At a weird juncture in the trail on the rocks, marked only by painted metal posts far apart, Tracy and I lost each other. He would say that I got lost, but I saw that the trail was on the other side of a ravine, shouted about it and jumped over there, and then couldn’t see him anymore. He must’ve climbed up to look for me at exactly the wrong spot so that he was blocked from me where I had climbed up to look for him. We both waited for each other and looked for each other from high places, but without cell signal, we just kept missing each other

After we both waited and looked some more, he walked on along the loop trail, and I backtracked on the trail we’d just come from. We both ended up at the truck at the same time, but both frustrated that we hadn’t seen each other where we separated, and him worried, since he had the map and the water.

A positive surprise were these desert big horned sheep we saw at a different trailhead. They all have horns, but the males’ looked so heavy it was a wonder they could keep their heads up. Their bodies are as small as goats, it seems like, half the size of the big horn sheep we saw in the Teton mountains.

St Thomas Ghost Town

Also near our desert campsite is the remains of a Mormon town that had been irrigated by rivers flowing into the Colorado, but when the Hoover Dam was built and Lake Mead created, the town was entirely flooded.

Tracy is walking toward the town, above; the snow-capped mountains behind him are the edge of the Grand Canyon.

In modern times, the water in Lake Mead continues to fall, revealing the town’s remains. What’s interesting is that the descendants of the town’s pioneers continue to gather here routinely to celebrate the spirit of their hardy families.

What I remember from walking through this “ghost town” is that the ladies sure did love their dogs. My kind of place.

Sand Mine Road

Back at the campsite, we’ve had interesting times. We take turns walking Banjo high above the wash as well as deep inside it.

We had fair warning of an extremely windy day on Tuesday, with 60 mph gusts, so we pulled all the outside furniture back into the truck and stocked up on snacks, games, and videos, and planned to stay inside the trailer all day.

I went for a long hike in the morning right before the wind was to hit, and I did not get lost. I feel like I keep saying this, but I’m in earnest. I hiked down the wash for about an hour, and then I cut over to Sand Mine Road that runs alongside the wash to the west.

Except, at that section, the wash had run away from the road, so I couldn’t just jog over to it. I hiked to the top of a plateau to get cell signal to ensure that the road was right there (and it was), so I figured I’d just climb down into the canyon and find my way out, surely right at the road.

Over and over though, I would be shown on Google Maps that the road was nearby, but I would scramble up a plateau and see there was yet another canyon between me and it.
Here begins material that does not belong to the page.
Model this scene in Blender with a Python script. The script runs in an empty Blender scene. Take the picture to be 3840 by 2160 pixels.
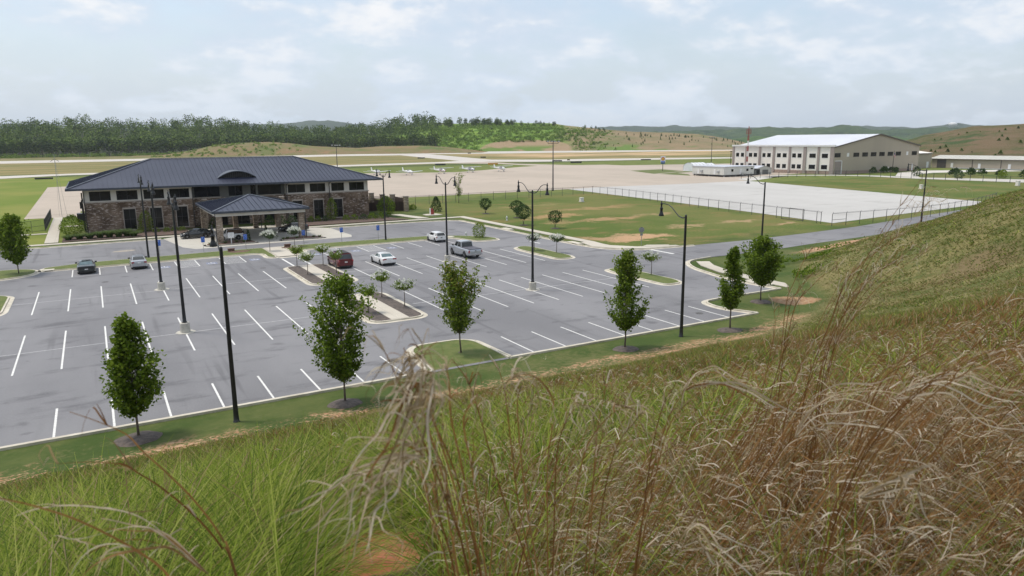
import bpy, math, random
import numpy as np
from mathutils import Vector, Matrix
random.seed(7); RNG = np.random.default_rng(7)
rad = math.radians
SC = bpy.context.scene
COL = SC.collection

# ------------------------------------------------------------------ camera
H = 14.732
F_PX, PITCH, ROLL, YAW = 2693.25, rad(11.656), rad(-0.486), rad(29.979)
fw = Vector((math.sin(YAW)*math.cos(PITCH), math.cos(YAW)*math.cos(PITCH), -math.sin(PITCH)))
rt = Vector((math.cos(YAW), -math.sin(YAW), 0)); up = rt.cross(fw)
r2 = rt*math.cos(ROLL)+up*math.sin(ROLL); u2 = -rt*math.sin(ROLL)+up*math.cos(ROLL)
cd = bpy.data.cameras.new('camera'); cam = bpy.data.objects.new('camera', cd); COL.objects.link(cam)
mw = Matrix((( r2.x, u2.x, -fw.x, 0), (r2.y, u2.y, -fw.y, 0), (r2.z, u2.z, -fw.z, H), (0,0,0,1)))
cam.matrix_world = mw
cd.sensor_width = 36; cd.lens = F_PX/3840*36; cd.clip_end = 30000; cd.clip_start = 0.05
cd.dof.use_dof = True; cd.dof.focus_distance = 45; cd.dof.aperture_fstop = 6.3
SC.camera = cam

# ------------------------------------------------------------------ light
SUN_EL, SUN_AZ = rad(68), rad(-50)          # azimuth clockwise from +Y: behind the camera, to its right
sd = Vector((math.sin(SUN_AZ)*math.cos(SUN_EL), math.cos(SUN_AZ)*math.cos(SUN_EL), math.sin(SUN_EL)))
sl = bpy.data.lights.new('sun', 'SUN'); sl.energy = 1.5; sl.angle = rad(10); sl.color = (1, .93, .82)
so = bpy.data.objects.new('sun', sl); COL.objects.link(so); so.rotation_euler = sd.to_track_quat('Z', 'Y').to_euler()
so.location = (0, 0, 200)
SC.view_settings.view_transform = 'Standard'; SC.view_settings.look = 'None'
SC.view_settings.exposure = 0.74; SC.view_settings.gamma = 1

class NT:
    def __init__(s, tree): s.t = tree; s.n = tree.nodes; s.l = tree.links; s.n.clear()
    def add(s, typ, ins=None, **kw):
        nd = s.n.new(typ)
        for k, v in kw.items(): setattr(nd, k, v)
        for k, v in (ins or {}).items():
            if isinstance(v, bpy.types.NodeSocket): s.l.new(v, nd.inputs[k])
            else: nd.inputs[k].default_value = v
        return nd
    def math(s, op, a, b=0.0, clamp=False):
        return s.add('ShaderNodeMath', {0: a, 1: b}, operation=op, use_clamp=clamp).outputs[0]
    def noise(s, vec, scale, detail=4, rough=.55, dist=0.0):
        return s.add('ShaderNodeTexNoise', {'Vector': vec, 'Scale': scale, 'Detail': detail, 'Roughness': rough, 'Distortion': dist}).outputs[0]
    def ss(s, v, a, b):                                     # smooth step a..b
        return s.add('ShaderNodeMapRange', {0: v, 1: a, 2: b, 3: 0.0, 4: 1.0}, interpolation_type='SMOOTHSTEP').outputs[0]
    def mix(s, f, a, b):
        nd = s.n.new('ShaderNodeMix'); nd.data_type = 'RGBA'
        for i, v in ((0, f), (6, a), (7, b)):
            if isinstance(v, bpy.types.NodeSocket): s.l.new(v, nd.inputs[i])
            else: nd.inputs[i].default_value = (tuple(v)+(1,) if i else v)
        return nd.outputs[2]
    def pos(s): return s.add('ShaderNodeNewGeometry').outputs['Position']
    def scaled(s, vec, sc): return s.add('ShaderNodeVectorMath', {0: vec, 1: sc}, operation='MULTIPLY').outputs[0]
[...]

If I’d had better cell signal, I would have turned on the topography feature of Google Maps and seen my mistake.

Again, though, I wasn’t lost! Just scrambling among cacti and the tracks of wild burrow, knowing that a fierce windstorm was imminent. (But you can see why Tracy would be frustrated when he couldn’t find me while hiking together in the desert a couple of days later.)
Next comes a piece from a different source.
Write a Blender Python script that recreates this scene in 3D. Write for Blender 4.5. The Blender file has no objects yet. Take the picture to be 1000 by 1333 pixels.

When I finally made it to the road, Google Maps told me I had a 45-minute walk back to the trailer. And I got there just in time; within ten minutes the wind started so strongly that the trailer swayed as if we were at sea. Banjo quivered under the kitchen table, and Tracy and I played a round of the Gloomhaven game with music on to distract her. The good news: we did not get blown into the canyon!

Ukulele Segment

This week I’ve been learning yet another Bob Dylan song that’s super challenging for me. The chords and chord changes are simple, but getting the measures down in time with Bob’s lyrics is super tricky.

As always, I’m posting because the sunset on the mountains behind me is lovely.

We have one more weekend here before we head closer to Las Vegas. I’m looking forward to more desert quiet, and maybe a little less not getting lost.

4 thoughts to “Lost in the Valley of Fire?”

    1. Thanks, Whit! I reread to find out why (still don’t know), but I found a typo and a spot to edit for clarity. I’ll just take the compliment.

  1. what I always love, is your ability to tell a story, even a story about getting maybe or maybe not, lost. I LOVE the big horned shepp.